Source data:
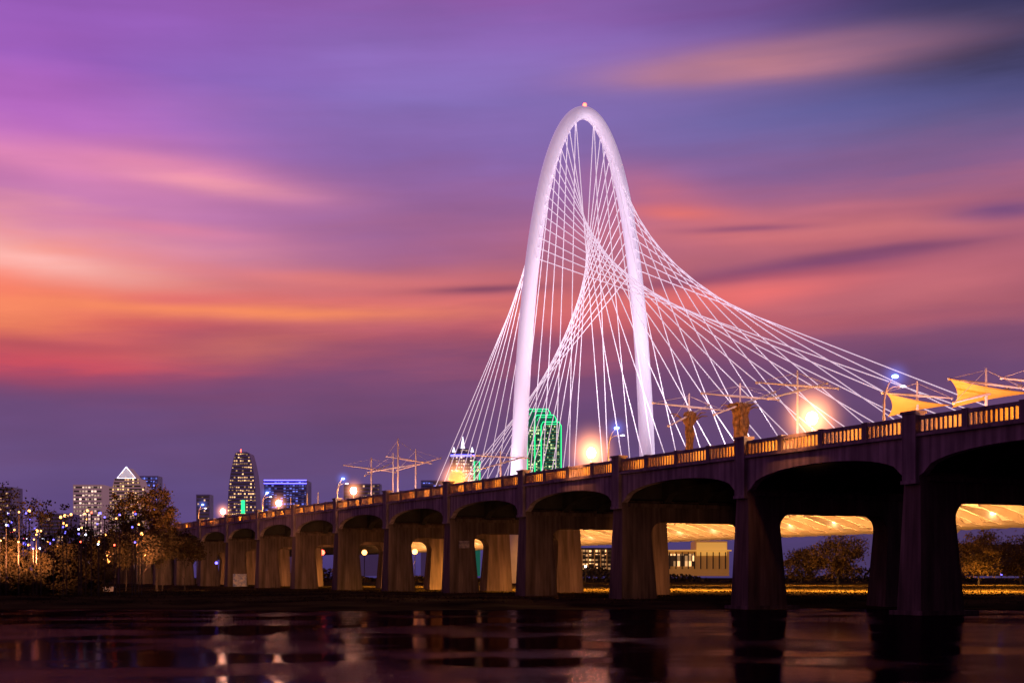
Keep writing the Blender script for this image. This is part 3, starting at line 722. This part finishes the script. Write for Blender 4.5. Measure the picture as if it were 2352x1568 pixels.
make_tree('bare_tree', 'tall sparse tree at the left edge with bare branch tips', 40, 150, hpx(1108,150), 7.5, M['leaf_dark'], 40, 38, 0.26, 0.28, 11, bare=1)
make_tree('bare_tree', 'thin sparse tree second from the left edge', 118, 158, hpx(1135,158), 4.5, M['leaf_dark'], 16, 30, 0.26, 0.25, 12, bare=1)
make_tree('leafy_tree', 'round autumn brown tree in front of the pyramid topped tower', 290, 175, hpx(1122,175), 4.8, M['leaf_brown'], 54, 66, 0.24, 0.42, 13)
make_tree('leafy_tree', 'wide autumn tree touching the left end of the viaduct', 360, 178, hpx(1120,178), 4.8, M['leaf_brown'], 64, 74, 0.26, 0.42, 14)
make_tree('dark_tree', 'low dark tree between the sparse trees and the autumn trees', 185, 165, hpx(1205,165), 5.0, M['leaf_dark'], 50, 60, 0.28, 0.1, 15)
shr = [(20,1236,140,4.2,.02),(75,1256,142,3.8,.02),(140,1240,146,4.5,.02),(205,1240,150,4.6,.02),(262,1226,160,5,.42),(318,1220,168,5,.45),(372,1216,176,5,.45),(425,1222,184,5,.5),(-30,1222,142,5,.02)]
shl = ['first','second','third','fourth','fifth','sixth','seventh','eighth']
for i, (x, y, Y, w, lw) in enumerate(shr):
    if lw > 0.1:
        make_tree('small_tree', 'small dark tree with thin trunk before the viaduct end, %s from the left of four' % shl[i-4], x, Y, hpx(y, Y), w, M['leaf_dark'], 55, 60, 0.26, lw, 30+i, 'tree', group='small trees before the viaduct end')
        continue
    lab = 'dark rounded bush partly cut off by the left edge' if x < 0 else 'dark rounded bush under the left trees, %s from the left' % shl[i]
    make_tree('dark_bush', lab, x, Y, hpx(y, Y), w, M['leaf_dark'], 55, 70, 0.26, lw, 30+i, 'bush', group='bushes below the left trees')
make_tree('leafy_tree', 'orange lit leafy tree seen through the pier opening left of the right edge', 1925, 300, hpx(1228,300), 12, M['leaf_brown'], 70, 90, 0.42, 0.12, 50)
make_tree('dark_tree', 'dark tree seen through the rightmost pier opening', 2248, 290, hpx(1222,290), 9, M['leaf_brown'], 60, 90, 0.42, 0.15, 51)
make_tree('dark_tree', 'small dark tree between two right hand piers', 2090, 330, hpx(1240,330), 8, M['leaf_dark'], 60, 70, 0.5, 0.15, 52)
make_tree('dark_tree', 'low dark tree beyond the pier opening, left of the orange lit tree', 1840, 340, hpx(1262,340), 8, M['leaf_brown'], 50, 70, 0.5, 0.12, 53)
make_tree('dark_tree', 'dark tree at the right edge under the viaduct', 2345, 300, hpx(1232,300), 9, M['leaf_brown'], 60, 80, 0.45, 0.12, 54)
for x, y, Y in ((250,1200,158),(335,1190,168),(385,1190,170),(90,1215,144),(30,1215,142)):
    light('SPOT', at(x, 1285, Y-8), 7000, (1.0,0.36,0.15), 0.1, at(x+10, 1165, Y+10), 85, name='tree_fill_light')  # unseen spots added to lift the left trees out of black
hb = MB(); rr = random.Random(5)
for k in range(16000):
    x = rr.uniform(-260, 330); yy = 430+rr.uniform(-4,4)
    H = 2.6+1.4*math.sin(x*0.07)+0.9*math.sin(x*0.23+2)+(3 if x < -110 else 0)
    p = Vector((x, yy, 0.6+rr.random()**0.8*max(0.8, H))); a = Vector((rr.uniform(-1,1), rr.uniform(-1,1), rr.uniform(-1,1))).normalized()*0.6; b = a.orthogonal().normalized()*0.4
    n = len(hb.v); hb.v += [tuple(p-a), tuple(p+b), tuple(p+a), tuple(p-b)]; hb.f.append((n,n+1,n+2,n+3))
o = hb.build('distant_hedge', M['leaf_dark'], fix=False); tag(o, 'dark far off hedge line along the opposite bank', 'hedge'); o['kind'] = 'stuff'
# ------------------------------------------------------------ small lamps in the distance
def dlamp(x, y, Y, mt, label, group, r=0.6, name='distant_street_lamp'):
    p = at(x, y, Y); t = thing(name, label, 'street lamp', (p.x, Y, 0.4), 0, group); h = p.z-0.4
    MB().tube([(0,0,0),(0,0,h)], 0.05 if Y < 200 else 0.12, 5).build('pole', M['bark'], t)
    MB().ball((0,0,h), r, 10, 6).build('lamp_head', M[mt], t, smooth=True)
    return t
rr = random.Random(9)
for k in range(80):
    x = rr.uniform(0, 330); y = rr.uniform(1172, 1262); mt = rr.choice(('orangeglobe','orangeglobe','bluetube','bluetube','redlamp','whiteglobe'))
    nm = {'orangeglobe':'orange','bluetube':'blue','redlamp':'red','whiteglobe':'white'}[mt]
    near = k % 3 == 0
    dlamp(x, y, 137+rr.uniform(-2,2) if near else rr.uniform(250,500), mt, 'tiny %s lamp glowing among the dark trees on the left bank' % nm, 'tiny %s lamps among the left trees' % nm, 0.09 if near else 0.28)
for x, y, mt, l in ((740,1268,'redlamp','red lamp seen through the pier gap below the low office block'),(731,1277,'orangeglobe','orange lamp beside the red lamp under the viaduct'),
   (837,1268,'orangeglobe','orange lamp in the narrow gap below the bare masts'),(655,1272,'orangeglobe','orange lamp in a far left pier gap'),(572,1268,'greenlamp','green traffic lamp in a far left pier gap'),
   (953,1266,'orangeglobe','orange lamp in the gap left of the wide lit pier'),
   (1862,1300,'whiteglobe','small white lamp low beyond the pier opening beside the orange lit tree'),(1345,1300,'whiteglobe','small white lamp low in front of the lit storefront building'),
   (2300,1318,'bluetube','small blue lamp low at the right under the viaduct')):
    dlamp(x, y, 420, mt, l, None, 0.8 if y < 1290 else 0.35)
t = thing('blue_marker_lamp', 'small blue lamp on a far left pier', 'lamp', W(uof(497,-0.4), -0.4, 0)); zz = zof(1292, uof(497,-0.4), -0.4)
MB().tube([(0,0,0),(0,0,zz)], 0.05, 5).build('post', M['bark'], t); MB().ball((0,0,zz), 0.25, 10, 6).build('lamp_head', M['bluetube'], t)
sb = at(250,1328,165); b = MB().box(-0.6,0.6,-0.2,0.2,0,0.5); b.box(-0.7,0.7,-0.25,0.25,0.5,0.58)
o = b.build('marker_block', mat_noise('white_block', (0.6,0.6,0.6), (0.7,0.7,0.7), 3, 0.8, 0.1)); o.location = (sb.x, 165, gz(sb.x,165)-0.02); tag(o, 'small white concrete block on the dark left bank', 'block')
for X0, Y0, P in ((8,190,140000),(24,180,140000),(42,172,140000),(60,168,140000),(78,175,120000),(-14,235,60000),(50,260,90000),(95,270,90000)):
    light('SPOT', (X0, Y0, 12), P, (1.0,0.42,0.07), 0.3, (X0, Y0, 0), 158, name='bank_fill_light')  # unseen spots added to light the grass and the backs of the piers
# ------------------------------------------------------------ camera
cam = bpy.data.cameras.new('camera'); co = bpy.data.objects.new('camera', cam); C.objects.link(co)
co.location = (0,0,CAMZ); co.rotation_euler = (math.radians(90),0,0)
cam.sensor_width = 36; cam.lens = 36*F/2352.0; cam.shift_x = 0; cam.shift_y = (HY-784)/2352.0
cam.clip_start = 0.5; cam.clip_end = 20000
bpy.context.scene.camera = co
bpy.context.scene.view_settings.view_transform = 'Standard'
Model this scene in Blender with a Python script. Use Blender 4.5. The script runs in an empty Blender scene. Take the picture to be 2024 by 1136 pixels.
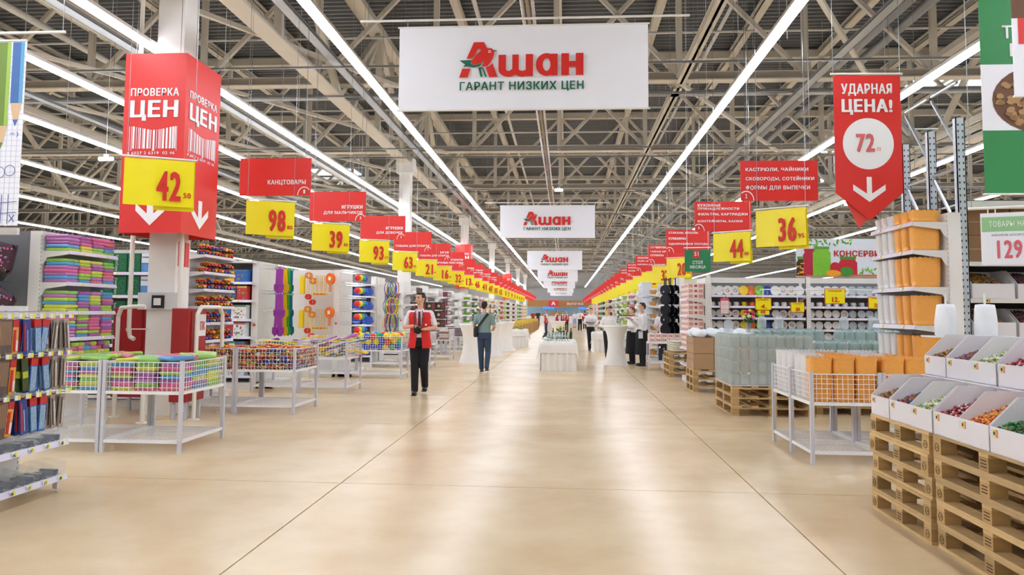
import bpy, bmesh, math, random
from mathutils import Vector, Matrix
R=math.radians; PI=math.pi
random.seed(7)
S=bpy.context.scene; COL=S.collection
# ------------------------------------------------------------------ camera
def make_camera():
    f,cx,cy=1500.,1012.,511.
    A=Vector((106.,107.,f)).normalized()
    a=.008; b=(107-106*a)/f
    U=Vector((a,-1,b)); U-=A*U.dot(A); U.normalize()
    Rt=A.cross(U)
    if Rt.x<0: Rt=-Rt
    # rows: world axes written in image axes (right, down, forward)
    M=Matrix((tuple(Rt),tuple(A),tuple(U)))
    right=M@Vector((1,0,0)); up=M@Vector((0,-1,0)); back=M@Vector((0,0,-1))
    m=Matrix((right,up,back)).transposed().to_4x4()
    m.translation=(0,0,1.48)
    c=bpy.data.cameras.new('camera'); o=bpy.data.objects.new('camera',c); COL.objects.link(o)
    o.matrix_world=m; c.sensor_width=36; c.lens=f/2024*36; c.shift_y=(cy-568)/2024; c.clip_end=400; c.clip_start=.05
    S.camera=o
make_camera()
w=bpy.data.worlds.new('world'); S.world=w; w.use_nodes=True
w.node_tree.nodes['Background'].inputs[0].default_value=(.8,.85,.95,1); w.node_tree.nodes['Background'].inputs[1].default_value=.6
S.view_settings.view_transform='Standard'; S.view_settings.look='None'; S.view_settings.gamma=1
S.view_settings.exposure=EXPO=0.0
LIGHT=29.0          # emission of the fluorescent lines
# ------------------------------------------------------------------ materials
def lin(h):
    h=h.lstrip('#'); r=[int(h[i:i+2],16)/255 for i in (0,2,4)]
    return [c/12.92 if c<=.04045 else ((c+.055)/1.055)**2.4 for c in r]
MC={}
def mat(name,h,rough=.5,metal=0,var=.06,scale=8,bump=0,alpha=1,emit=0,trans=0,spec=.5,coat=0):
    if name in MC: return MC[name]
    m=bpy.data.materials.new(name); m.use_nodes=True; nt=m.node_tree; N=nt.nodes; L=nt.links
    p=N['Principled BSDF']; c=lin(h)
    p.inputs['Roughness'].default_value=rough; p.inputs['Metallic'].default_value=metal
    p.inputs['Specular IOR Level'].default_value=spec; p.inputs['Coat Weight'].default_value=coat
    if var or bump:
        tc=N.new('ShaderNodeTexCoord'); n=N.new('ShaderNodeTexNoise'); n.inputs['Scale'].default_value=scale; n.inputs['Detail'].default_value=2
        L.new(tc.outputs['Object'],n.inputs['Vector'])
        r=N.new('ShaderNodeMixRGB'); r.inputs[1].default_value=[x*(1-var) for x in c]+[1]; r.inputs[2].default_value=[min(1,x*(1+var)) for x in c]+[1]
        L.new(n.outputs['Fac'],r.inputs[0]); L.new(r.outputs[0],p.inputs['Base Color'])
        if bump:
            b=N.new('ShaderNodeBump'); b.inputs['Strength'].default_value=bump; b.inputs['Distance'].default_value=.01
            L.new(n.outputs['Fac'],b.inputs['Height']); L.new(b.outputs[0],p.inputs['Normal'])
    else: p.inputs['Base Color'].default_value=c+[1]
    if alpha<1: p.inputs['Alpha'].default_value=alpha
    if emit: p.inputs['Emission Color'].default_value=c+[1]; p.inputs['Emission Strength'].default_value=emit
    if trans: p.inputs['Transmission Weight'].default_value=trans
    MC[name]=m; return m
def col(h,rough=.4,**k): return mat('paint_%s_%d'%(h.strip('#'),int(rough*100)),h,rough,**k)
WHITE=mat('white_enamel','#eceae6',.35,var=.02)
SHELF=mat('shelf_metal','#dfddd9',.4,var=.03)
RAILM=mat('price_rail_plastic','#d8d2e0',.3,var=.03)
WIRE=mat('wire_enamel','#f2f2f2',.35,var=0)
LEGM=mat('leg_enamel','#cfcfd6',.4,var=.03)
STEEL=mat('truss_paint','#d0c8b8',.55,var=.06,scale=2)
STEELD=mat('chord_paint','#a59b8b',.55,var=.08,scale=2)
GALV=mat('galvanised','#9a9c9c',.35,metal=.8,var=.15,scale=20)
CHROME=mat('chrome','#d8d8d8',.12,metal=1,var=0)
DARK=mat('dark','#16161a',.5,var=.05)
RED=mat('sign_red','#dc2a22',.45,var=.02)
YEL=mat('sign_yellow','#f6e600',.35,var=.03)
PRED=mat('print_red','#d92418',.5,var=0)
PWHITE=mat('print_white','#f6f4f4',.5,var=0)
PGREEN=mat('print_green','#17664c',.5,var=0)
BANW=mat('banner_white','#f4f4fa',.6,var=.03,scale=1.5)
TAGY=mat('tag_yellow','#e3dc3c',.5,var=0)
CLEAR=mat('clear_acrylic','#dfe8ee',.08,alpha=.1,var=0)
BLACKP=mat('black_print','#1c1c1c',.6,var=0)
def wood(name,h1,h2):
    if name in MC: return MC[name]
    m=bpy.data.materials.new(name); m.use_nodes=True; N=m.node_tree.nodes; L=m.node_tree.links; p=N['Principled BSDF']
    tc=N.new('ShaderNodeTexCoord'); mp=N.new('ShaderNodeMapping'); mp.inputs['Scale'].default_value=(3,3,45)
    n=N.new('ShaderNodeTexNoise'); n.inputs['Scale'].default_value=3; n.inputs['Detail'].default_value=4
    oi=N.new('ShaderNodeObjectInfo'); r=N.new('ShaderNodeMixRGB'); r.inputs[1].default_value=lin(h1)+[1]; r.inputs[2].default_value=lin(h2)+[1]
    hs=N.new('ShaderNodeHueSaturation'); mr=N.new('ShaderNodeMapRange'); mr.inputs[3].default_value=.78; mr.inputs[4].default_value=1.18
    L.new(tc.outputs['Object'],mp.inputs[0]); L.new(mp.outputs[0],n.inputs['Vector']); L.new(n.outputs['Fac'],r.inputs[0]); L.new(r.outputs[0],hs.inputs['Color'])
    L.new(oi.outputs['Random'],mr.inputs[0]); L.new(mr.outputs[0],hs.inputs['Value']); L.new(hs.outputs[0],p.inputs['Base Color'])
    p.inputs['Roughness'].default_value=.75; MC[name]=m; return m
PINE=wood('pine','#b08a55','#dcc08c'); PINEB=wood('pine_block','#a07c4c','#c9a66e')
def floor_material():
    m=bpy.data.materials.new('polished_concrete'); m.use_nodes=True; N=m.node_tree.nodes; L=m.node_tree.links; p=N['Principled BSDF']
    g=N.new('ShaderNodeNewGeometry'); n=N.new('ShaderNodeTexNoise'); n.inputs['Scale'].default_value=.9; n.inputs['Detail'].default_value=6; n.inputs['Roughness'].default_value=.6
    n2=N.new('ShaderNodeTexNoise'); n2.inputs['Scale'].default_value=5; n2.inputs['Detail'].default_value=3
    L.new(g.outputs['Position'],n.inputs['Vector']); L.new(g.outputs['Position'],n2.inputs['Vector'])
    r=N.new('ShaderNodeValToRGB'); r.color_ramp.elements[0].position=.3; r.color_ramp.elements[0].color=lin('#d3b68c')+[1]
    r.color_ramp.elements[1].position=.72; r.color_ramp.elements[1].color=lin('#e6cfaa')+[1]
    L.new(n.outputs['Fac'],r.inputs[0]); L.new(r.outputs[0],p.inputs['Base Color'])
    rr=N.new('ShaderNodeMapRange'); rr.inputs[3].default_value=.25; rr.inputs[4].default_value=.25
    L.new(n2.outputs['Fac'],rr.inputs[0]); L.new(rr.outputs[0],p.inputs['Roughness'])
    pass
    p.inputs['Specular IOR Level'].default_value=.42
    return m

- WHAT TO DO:
Take every line that includes the string "with" and copy it.

- EXPECTED ANSWER:
make_tree('bare_tree', 'tall sparse tree at the left edge with bare branch tips', 40, 150, hpx(1108,150), 7.5, M['leaf_dark'], 40, 38, 0.26, 0.28, 11, bare=1)
        make_tree('small_tree', 'small dark tree with thin trunk before the viaduct end, %s from the left of four' % shl[i-4], x, Y, hpx(y, Y), w, M['leaf_dark'], 55, 60, 0.26, lw, 30+i, 'tree', group='small trees before the viaduct end')
Model this scene in Blender with a Python script. Use Blender 4.5. The script runs in an empty Blender scene. Take the picture to be 2024 by 1136 pixels.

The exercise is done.